The Bitcoin network has been running non-stop since 2009. The question of what it actually takes to break through this is one that no one has ever rigorously answered.
Researchers at the Cambridge Center for Alternative Finance last week published the first longitudinal study of the Bitcoin blockchain’s resilience to physical infrastructure disruptions, analyzing 11 years of peer-to-peer network data for 68 verified undersea cable failure events.
The headline finding is that between 72% and 92% of the world’s undersea cables between countries would have to fail simultaneously before Bitcoin would experience a significant node disconnection.
In a world where the Strait of Hormuz is currently disrupted and infrastructure vulnerabilities are in the spotlight, this study provides the first empirical benchmark of how difficult Bitcoin really is to be knocked offline.
This number suggests that the network will degrade gracefully, rather than collapsing catastrophically. The researchers ran 1,000 Monte Carlo simulations for each scenario across the dataset and found that very few random cable failures were recorded.
More than 87% of the 68 real-world cable failure events they investigated had less than 5% impact on the nodes. The single largest event was in March 2024 when an undersea disturbance off the coast of Ivory Coast damaged seven to eight cables simultaneously, shutting down 43% of regional nodes, but only affecting five to seven Bitcoin nodes globally, or about 0.03% of the network.
The correlation between cable failure and Bitcoin price was effectively zero, at -0.02. Infrastructure disruption is invisible to daily price fluctuations.
However, the most important finding of this paper is the asymmetry between random and targeted attacks.

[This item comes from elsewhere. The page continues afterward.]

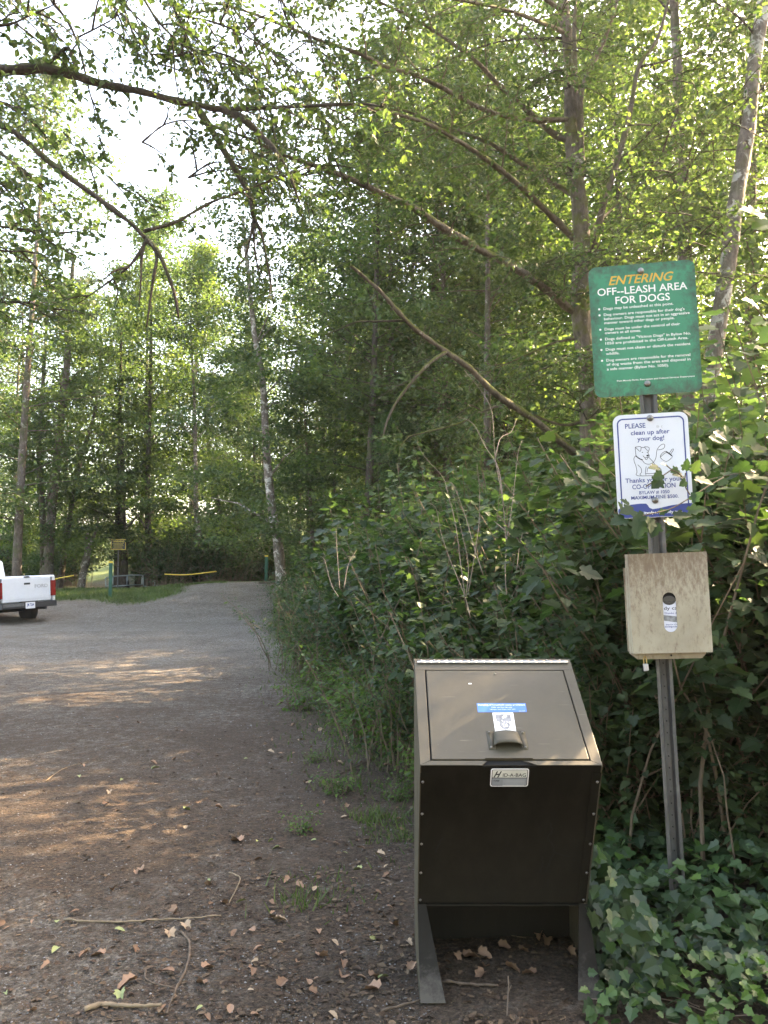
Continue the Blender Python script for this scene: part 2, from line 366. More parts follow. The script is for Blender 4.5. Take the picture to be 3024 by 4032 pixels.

Random cable failures require 72-92% removal to cause damage, while targeted attacks on cables with the highest inter-cable centrality, which act as intercontinental chokepoints, reduce that threshold to 20%.
Additionally, if you target the top five hosting providers by number of nodes: Hetzner, OVH, Comcast, Amazon, and Google Cloud, you only need to remove 5% of their routing capacity to achieve the same effect.
This is a fundamentally different threat model. Accidental failure is a natural phenomenon. A targeted attack is an act of a state, a coordinated outage due to regulation of a hosting provider, or the intentional disconnection of a critical cable route. This study essentially maps two very different adversaries. One is Bitcoin, which can easily survive, and the other is still a reliable risk.
How threats to Bitcoin change over time
This paper tracks how resilience has evolved over time, but the trajectory is not a straight line. Bitcoin was most resilient in its early years from 2014 to 2017, when the network was geographically diverse and the critical failure threshold was around 0.90 to 0.92.
As the network grew rapidly but became geographically concentrated, resilience declined sharply from 2018 to 2021, reaching a low point of 0.72 in 2021 at the peak of mine concentration in East Asia. China’s mining ban in 2021 forced redistribution, and resilience partially recovered to 0.88 in 2022, but settled to 0.78 in 2025.
The discovery of TOR challenges conventional thinking. As of 2025, 64% of Bitcoin nodes are using TOR, making their physical location unobservable.
It has been believed that this unobservability may hide vulnerabilities, and that if TOR nodes are found to be geographically concentrated, the network may be more vulnerable than it appears.
The Cambridge researchers built a four-layer model to test this and found the opposite. TOR relay infrastructure is concentrated in Germany, France, and the Netherlands, which have extensive submarine cables and land border connections.
These countries are among the most difficult to disconnect, so attackers face compounding problems when attempting to disrupt TOR relay capabilities by cutting cables. The four-layer model consistently showed higher resilience than the clearnet-only baseline, with TOR adding 0.02 to 0.10 to the critical failure threshold.
The paper calls this “adaptive self-organization.” In response to censorship incidents such as Iran’s internet shutdown in 2019, Myanmar’s coup d’état in 2021, and China’s mining ban, adoption of TOR has increased rapidly.
The Bitcoin community has moved to a censorship-resistant infrastructure without central coordination, and that move has made the network less susceptible to physical interruptions.
With the Strait of Hormuz effectively closed and regional wars disrupting infrastructure across the Middle East, the question of what will happen to Bitcoin if undersea cables are damaged is not theoretical.
This research suggests that the answer is probably nothing, unless someone intentionally targets the specific cable and hosting providers that matter most.